Sesame Street educates Misawa children

Base Info
The Sesame Street Muppets perform for U.S. service members and their families at Misawa Civic Center, Japan, Aug. 10, 2015. The show developed from a DVD series created in 2008 and has since changed to meet the needs of military families. (U.S. Air Force photo by Airman 1st Class Jordyn Fetter)
The Sesame Street Muppets perform for U.S. service members and their families at Misawa Civic Center, Japan, Aug. 10, 2015. The show developed from a DVD series created in 2008 and has since changed to meet the needs of military families. (U.S. Air Force photo by Airman 1st Class Jordyn Fetter)

Sesame Street educates Misawa children

by: Airman 1st Class Jordyn Fetter | .
35th Fighter Wing PAO | .
published: August 17, 2015

MISAWA AIR BASE, Japan -- The United Services Organizations and Sesame Street teamed up to bring the furry and friendly Muppets to the Misawa Civic Center in Misawa City, Japan, Aug. 10 and 11.

 Visiting more than 45 overseas military bases, the Muppets performed two different shows depicting military life and the stressors associated with it.

 "Sometimes it's hard for children to verbalize how they're feeling through tough times," said Anna Davis, 35th Force Support Squadron community center director. "This show was designed to help children express their emotions and relate to others."

 The two current shows are named "Katie is Moving to a New Base," which debuted in 2011, and "Katie's Family Transitions to Civilian Life," performed for the first time this year.

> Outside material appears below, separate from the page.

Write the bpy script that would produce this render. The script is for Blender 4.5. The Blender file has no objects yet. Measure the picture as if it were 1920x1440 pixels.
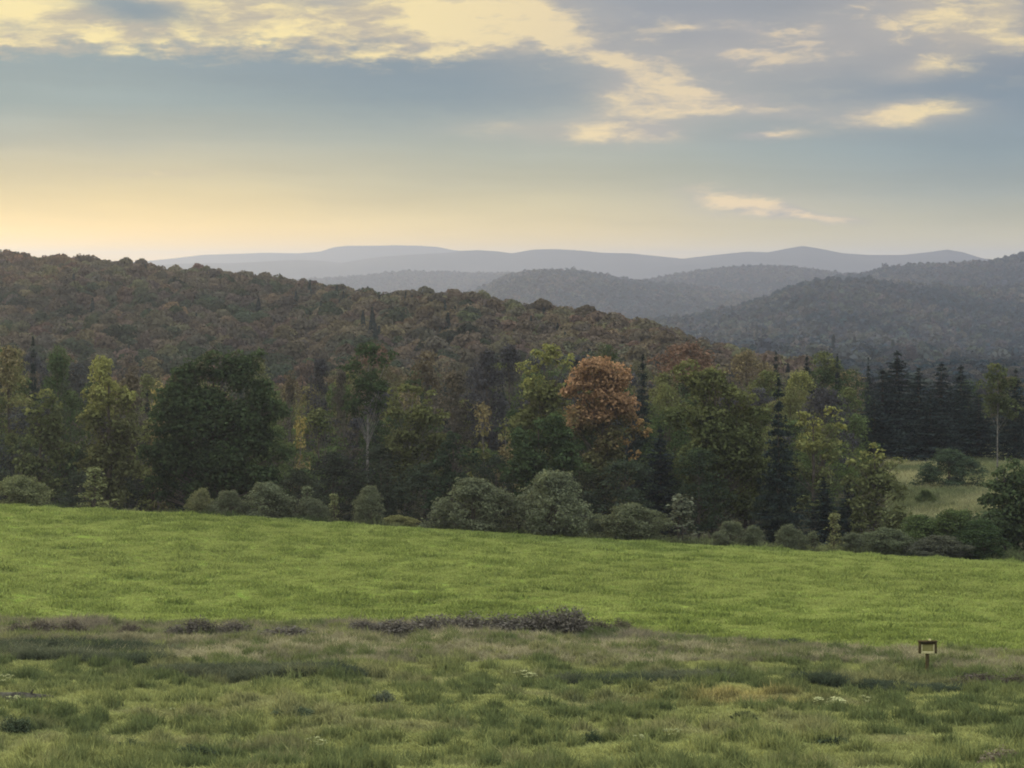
import bpy, math, random
import numpy as np
from mathutils import Vector

C = bpy.context.scene
COL = C.collection

# ------------------------------------------------------------------ camera
F = 5444.0                                  # focal length in photo pixels (1920 wide)
PITCH = math.atan(220.0 / F)                # horizon sits 220 px above the middle of the photo
cam_d = bpy.data.cameras.new("camera")
cam_d.sensor_width = 36.0
cam_d.lens = 36.0 * F / 1920.0
cam_d.clip_start = 0.5
cam_d.clip_end = 60000.0
cam = bpy.data.objects.new("camera", cam_d)
cam.location = (0, 0, 0)
cam.rotation_euler = (math.pi / 2 - PITCH, 0, 0)
COL.objects.link(cam)
C.camera = cam

C.view_settings.view_transform = 'Standard'
C.view_settings.look = 'None'
C.view_settings.gamma = 1.0
EXPOSURE = 0.0
C.view_settings.exposure = EXPOSURE
C.render.engine = 'CYCLES'
cy = C.cycles
cy.use_denoising = True
cy.max_bounces = 6
cy.diffuse_bounces = 3
cy.transmission_bounces = 4
cy.volume_bounces = 1
cy.filter_width = 1.9

SUN_EL, SUN_AZ = 13.0, -32.0                # degrees; the low sun behind the clouds, left of the view


def srgb(r, g, b):
    def f(c):
        c /= 255.0
        return c / 12.92 if c <= 0.04045 else ((c + 0.055) / 1.055) ** 2.4
    return (f(r), f(g), f(b), 1.0)


# ------------------------------------------------------------------ node expressions
class E:
    """a scalar socket with arithmetic"""
    nt = None

    def __init__(self, s):
        self.s = s

    @staticmethod
    def op(kind, *a, clamp=False):
        n = E.nt.nodes.new('ShaderNodeMath')
        n.operation = kind
        n.use_clamp = clamp
        for i, v in enumerate(a):
            if isinstance(v, E):
                E.nt.links.new(v.s, n.inputs[i])
            else:
                n.inputs[i].default_value = float(v)
        return E(n.outputs[0])

    def __add__(self, o): return E.op('ADD', self, o)
    __radd__ = __add__
    def __mul__(self, o): return E.op('MULTIPLY', self, o)
    __rmul__ = __mul__
    def __sub__(self, o): return E.op('SUBTRACT', self, o)
    def __rsub__(self, o): return E.op('SUBTRACT', o, self)
    def __truediv__(self, o): return E.op('DIVIDE', self, o)
    def clamp(self): return E.op('ADD', self, 0.0, clamp=True)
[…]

 Katie, a military child, was introduced by first lady Michelle Obama and second lady Jill Biden as one of Elmo's friends in April 2011. She helps children understand the changes that can result from being in a military family.

 "The show itself grew out of a DVD series," said Nicole McClendon, USO tour manager. "The USO and Sesame Street had such great success with it, so they started a live show for our military families in 2008."

 In the first show, Katie is sad because she has to move to a new military base with her family. Katie's Sesame Street friends help her keep a positive attitude by highlighting the benefits of relocating, such as making new friends and going on a new adventure.

 The second show displays the effect on a child transitioning out of military life. According to McClendon, the show was implemented to assist the children of the 1 million U.S. military personnel who have and will exit the military between 2011 and 2016.

 "We constantly keep the show fresh to meet the changing needs of our military families," said McClendon.

 Each performance lasted 35 minutes and was designed for children ages one to six, featuring singing and dancing.

 "The USO-Sesame Street team executes the show in the best way for children," said Davis. "It is very engaging with bright costumes and lovable characters kids already know."

 The idea of coping with inevitable change was brought to a child's level of understanding to make for an effective performance for more than 500,000 military families through 933 shows on 147 military bases in 33 states and 11 countries.

 "Transitioning is a great message for kids to understand whether in the military or not," said Rebecca Rooks, spouse of Petty Officer 1st Class Jeremy Rooks, Navy Munitions Command East Asia Division Unit Misawa weapons team member. "The show lets them know they will be ok no matter what happens."